Andar por el bosque a las doce de la noche, solos (los demás ya nos han adelantado), con el ruido de los bichos, es algo que no habíamos experimentado antes y nos gusta. 


Tras subir mil quinientos metros de desnivel en catorce kilómetros, llegamos a la cima. Antes de alcanzar a la cruz, nos ponemos la sudadera, los guantes, la bufanda y el gorro. Queda media hora para que salga el sol, ¿y qué mejor forma que calentar la espera que tomando ron a palo seco? 

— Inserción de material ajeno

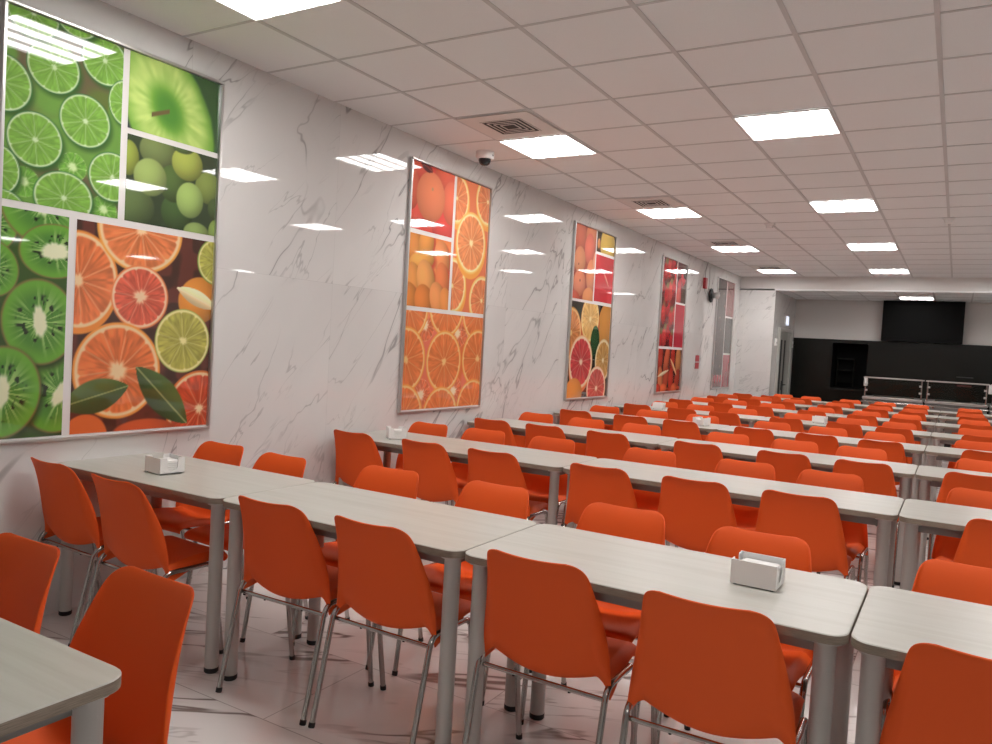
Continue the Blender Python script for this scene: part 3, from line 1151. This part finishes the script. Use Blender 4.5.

Con el amanecer no tenemos tan buena suerte como con la noche, y las nubes (de formas extrañísimas, por cierto) nos impiden ver del todo el paisaje, así que empezamos el descenso. Tardamos menos en llegar a la caseta de entrada al parque que en subir a la cima, tenemos ganas de regresar al hostal, ducharnos y dormir un poco. Pero cuando sólo nos quedan cuatro kilómetros para dar por concluida la caminata, mis rodillas dicen “basta”. No puedo más. No es que me duelan las rodillas en las bajadas, es que me duelen nada más levantar el pie del suelo. Empiezo a contemplar la posibilidad de llamar a un helicóptero, pero Fran me garantiza que ya queda poco. Creo que hace una hora que me asegura que ya queda poco…, pero, de repente, dice: “¡Ya veo la caseta!” Nunca antes unas palabras me hicieron tan feliz. 






Por desgracia, y cuando uno menos se lo espera, las cosas pueden empeorar con una facilidad pasmosa. Llegamos a la caseta y le decimos al chico que queremos pedir un taxi para que nos lleve al hostal. “No hay problema, yo les doy el número, pero la parada de taxis queda a un kilómetro. Hasta la caseta no suben.” ¡No puede seeer! 






Me paso los siguientes tres días andando como si fuera un robot. Bueno, yo y el resto del hostal. Decidimos que cuando nos recuperemos iremos hacia el norte: Bocas del Toro. Un conjunto de islas que prometen fiesta y playas de arena blanca.